In 1904, it didn’t matter a lot how many wheels your vehicle had because all were open-air vehicles.  The biggest factor in deciding which to purchase seems to have been the price of the vehicle compared to the features it offered.  Though the tricars or lightcars were less expensive than the automobile, some thought for what they were, they should have sold for less. 

Several men who were considering purchasing a vehicle wrote in to inquire of the readers of Motor what the advantages and disadvantages of a tricar compared to a motorcycle with a side car for their passenger.  One indicated that the single speed tricar did not have the horse power needed to climb a hill successfully. 

Makers included Bat, Singer, Wolf, Heighton, Bradbury, Sharp, Rover Cycle Co., Hobart, Riley, Imperial Swift Motor Co., Excelsior, Indian, etc.

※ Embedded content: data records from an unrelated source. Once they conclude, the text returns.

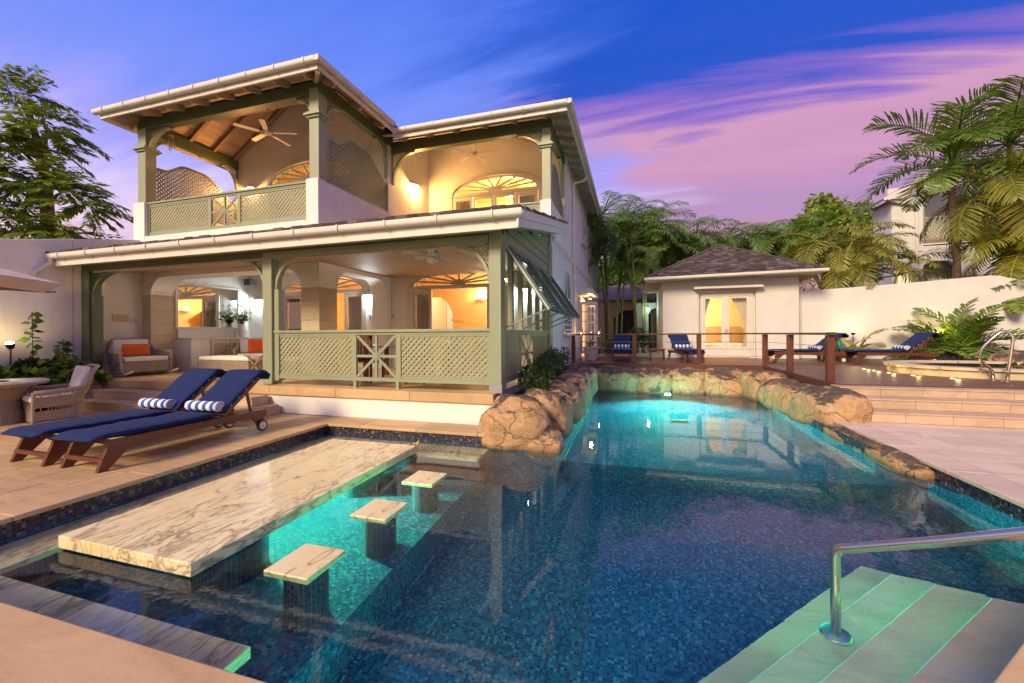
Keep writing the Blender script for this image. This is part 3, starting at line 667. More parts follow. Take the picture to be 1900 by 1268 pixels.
# upper lancet window with shutters, sill
def lancet(y0, y1, z0, zs, zt, lit=None):
    ym = (y0+y1)/2; arc = [(y0, zs)]+[(y0+(y1-y0)*k/12, zs+(zt-zs)*(1-abs(2*k/12-1)**1.7)) for k in range(1, 12)]+[(y1, zs)]
    out = [(y0-.10, z0)]+[(ym+(u-ym)*(1+.2/(y1-y0)), v+.10*(v > zs)) for u, v in arc]+[(y1+.10, z0)]
    w = hp_('window', MB().prism(out+[(y1, z0)]+arc[::-1]+[(y0, z0)], 'x', -2.11, -2.04), CREAM)
    MB().prism([(y0, z0)]+arc+[(y1, z0)], 'x', -2.109, -2.10).build('pane', GLASS, w)
    n = 7
    for k in range(n):
        z = z0+.06+(zs-z0)*k/n; bx(-2.095, -2.065, y0+.01, y1-.01, z, z+.05).build('louvre_slat', WHITE, w)
    bx(-2.09, -2.055, ym-.03, ym+.03, z0, zt-.02).build('mullion', CREAM, w)
    bx(-2.11, -1.96, y0-.18, y1+.18, z0-.10, z0-.002).build('sill', CREAM, w, bevel=.008)
lancet(17.75, 18.75, 5.48, 6.9, 7.32); lancet(12.75, 14.2, 1.55, 2.75, 3.5)
# lit side door with canopy
hd = hp_('door_canopy', bx(-2.11, -1.50, 16.3, 19.2, 3.12, 3.30), CREAM, bevel=.01)
hp_('door_frame', MB().box(-2.11, -2.03, 16.7, 16.85, .52, 3.0).box(-2.11, -2.03, 18.55, 18.7, .52, 3.0).box(-2.11, -2.03, 16.85, 18.55, 2.85, 3.0), CREAM)
LITP = emis('lit_side_room', (1, .50, .17), 1.1)
hp_('lit_doorway', bx(-2.109, -2.10, 16.85, 18.55, .52, 2.85), LITP)
def swing(y, x0, x1):
    f = MB(); f.box(x0, x0+.07, y, y+.04, .7, 2.8); f.box(x1-.07, x1, y, y+.04, .7, 2.8); f.box(x0+.07, x1-.07, y, y+.04, 2.7, 2.8); f.box(x0+.07, x1-.07, y, y+.04, .7, .85)
    d = hp_('window_leaf', f, CREAM)
    for z in (1.2, 1.6, 2.0, 2.4): bx(x0+.07, x1-.07, y+.008, y+.032, z-.015, z+.015).build('muntin', CREAM, d)
    bx((x0+x1)/2-.015, (x0+x1)/2+.015, y+.01, y+.03, .85, 2.7).build('muntin', CREAM, d); bx(x0+.07, x1-.07, y+.018, y+.022, .85, 2.7).build('pane', GLASS, d)
swing(16.66, -2.03, -1.38); swing(18.74, -2.03, -1.60)

# --- porch timber
def post(x0, x1, y0, y1, z0, z1, cap=None, m=SAGE):
    p = hp_('veranda_post', bx(x0, x1, y0, y1, z0, z1), m, bevel=.008)
    if cap:
        for k, (e, h) in enumerate(((.045, .05), (.09, .05), (.055, .04))):
            zz_ = cap+sum((.05, .05, .04)[:k]); bx(x0-e, x1+e, y0-e, y1+e, zz_+.001, zz_+h).build('capital', m, p, bevel=.005)
    return p
post(-12.84, -12.56, 6.48, 6.74, .52, 3.10, m=DGREEN); post(-12.55, -12.43, 6.52, 6.70, .90, 2.50, m=DGREEN)
post(-7.22, -6.985, 6.48, 6.74, .54, 3.10); post(-6.98, -6.86, 6.53, 6.69, .60, 2.45)
post(-2.325, -2.115, 6.48, 6.72, .54, 3.24); hp_('metal_shoe', bx(-2.335, -2.105, 6.47, 6.73, .522, .66), GREY)
for x in (-7.1,): hp_('post_foot', bx(x-.05, x+.05, 6.55, 6.66, .52, .56), BLACK)
hp_('front_beam', bx(-12.86, -2.335, 6.50, 6.66, 3.105, 3.245), DGREEN)
hp_('front_beam', bx(-7.2, -2.34, 6.475, 6.499, 3.075, 3.2), SAGE)
hp_('beam_trim', bx(-12.5, -2.4, 6.53, 6.64, 3.055, 3.102), SOFFIT)
def bracket(o, ua, a, b, ydep=.10, m=SAGE, ax='x', flip=1, lat=LATT):
    """o: corner point where post meets beam; arc reaches a along the beam and b down the post"""
    ox, oy, oz = o
    arc = [(a*(1-math.cos(R(t))), -b*(1-math.sin(R(t)))) for t in range(0, 91, 6)]
    arc2 = [(a*(1-math.cos(R(t)))*1.0+.055*math.cos(R(t))*1.0, -b*(1-math.sin(R(t)))-.055*math.sin(R(t))) for t in range(0, 91, 6)]
    poly = [(u*flip, v) for u, v in arc]+[(u*flip, v) for u, v in arc2[::-1]]
    if ax == 'x': mb = MB().prism([(ox+u, oz+v) for u, v in poly], 'y', oy-ydep/2, oy+ydep/2)
    else: mb = MB().prism([(oy+u, oz+v) for u, v in poly], 'x', ox-ydep/2, ox+ydep/2)
    br = hp_('bracket', mb, m)
    bx_ = MB()
    if ax == 'x': bx_.box(min(ox, ox+flip*.03), max(ox, ox+flip*.03), oy-.04, oy+.04, oz-b, oz); bx_.box(min(ox, ox+flip*a), max(ox, ox+flip*a), oy-.04, oy+.04, oz-.03, oz)
    else: bx_.box(ox-.04, ox+.04, min(oy, oy+flip*.03), max(oy, oy+flip*.03), oz-b, oz); bx_.box(ox-.04, ox+.04, min(oy, oy+flip*a), max(oy, oy+flip*a), oz-.03, oz)
    bx_.build('batten', m, br)
    l = MB(); U = (flip, 0, 0) if ax == 'x' else (0, flip, 0)
    lattice(l, o, U, (0, 0, -1), lambda u, v: ((u-a)/a)**2+((v-b)/b)**2 > 1.0, a, b, .06, .028, .008)
    lo = l.build('lattice', lat, br, solid=False); lo['kind'] = 'stuff'
bracket((-12.56, 6.59, 3.10), 0, .92, .62, m=DGREEN, lat=DGREEN)
bracket((-7.22, 6.60, 3.10), 0, .62, .66, flip=-1); bracket((-6.985, 6.60, 3.10), 0, .62, .66)
bracket((-2.33, 6.60, 3.075), 0, .64, .66, flip=-1)
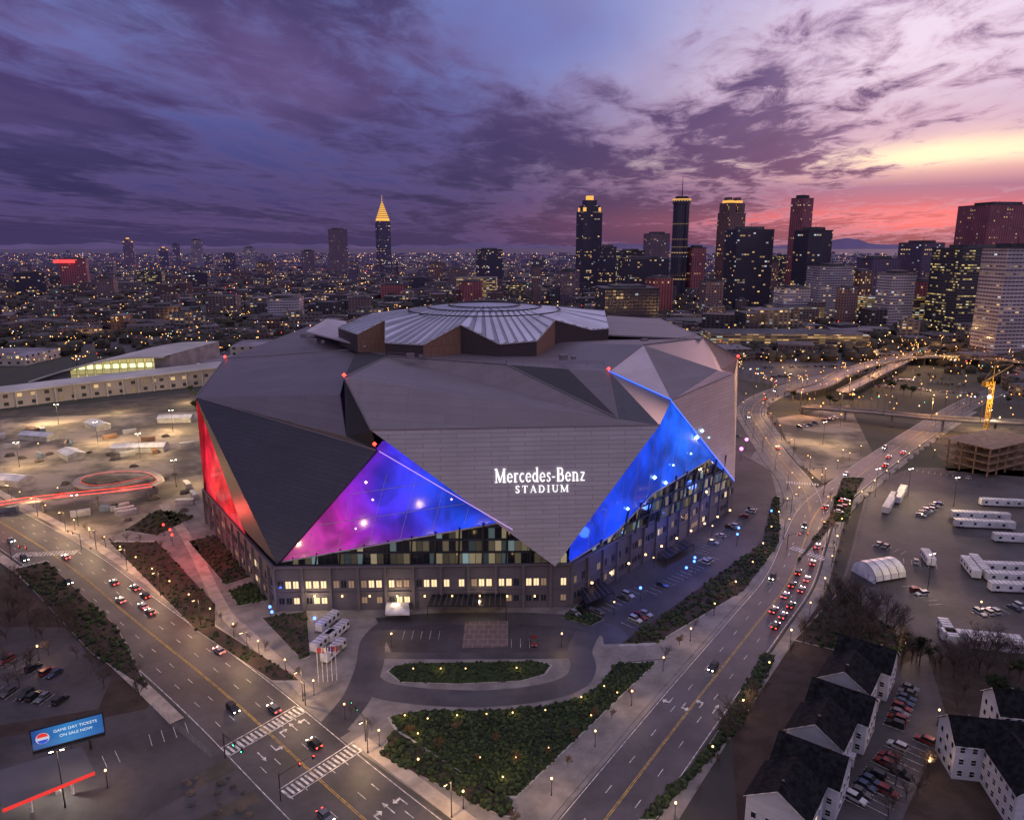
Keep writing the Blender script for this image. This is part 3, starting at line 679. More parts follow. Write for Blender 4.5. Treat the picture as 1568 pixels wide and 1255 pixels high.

One manufacturer claimed two people could tour the countryside in relative comfort at a whopping 20 mpg in a tricar.  At least on some models, the forecar was removable making it possible to convert it for use without a passenger.  On others, the front of the forecar could be folded up when not in use considerably shortening the length of the vehicle.

Perhaps the best, or at least the most critical, review of the tricar came from a gentleman who said he had, “run over the roads of Dumbarton, Renfrew, Ayr, Stirling, and Perth”, in Scotland and averaged 75 mpg.  He discussed problems with tires and with wear on the steering mechanism which eventually caused looseness in steering.  He found that quite disconcerting.  He felt the tricar was inferior to both the motorcycle and the motor car. 

Having traveled these roads myself in modern times I was struck with how narrow they were, how curvy they were, with the state of disrepair they were in, and how fast the locals were going.  Those roads would be a rough ride on a motorcycle today, and for a little over a hundred years ago, it must have been a real adventure.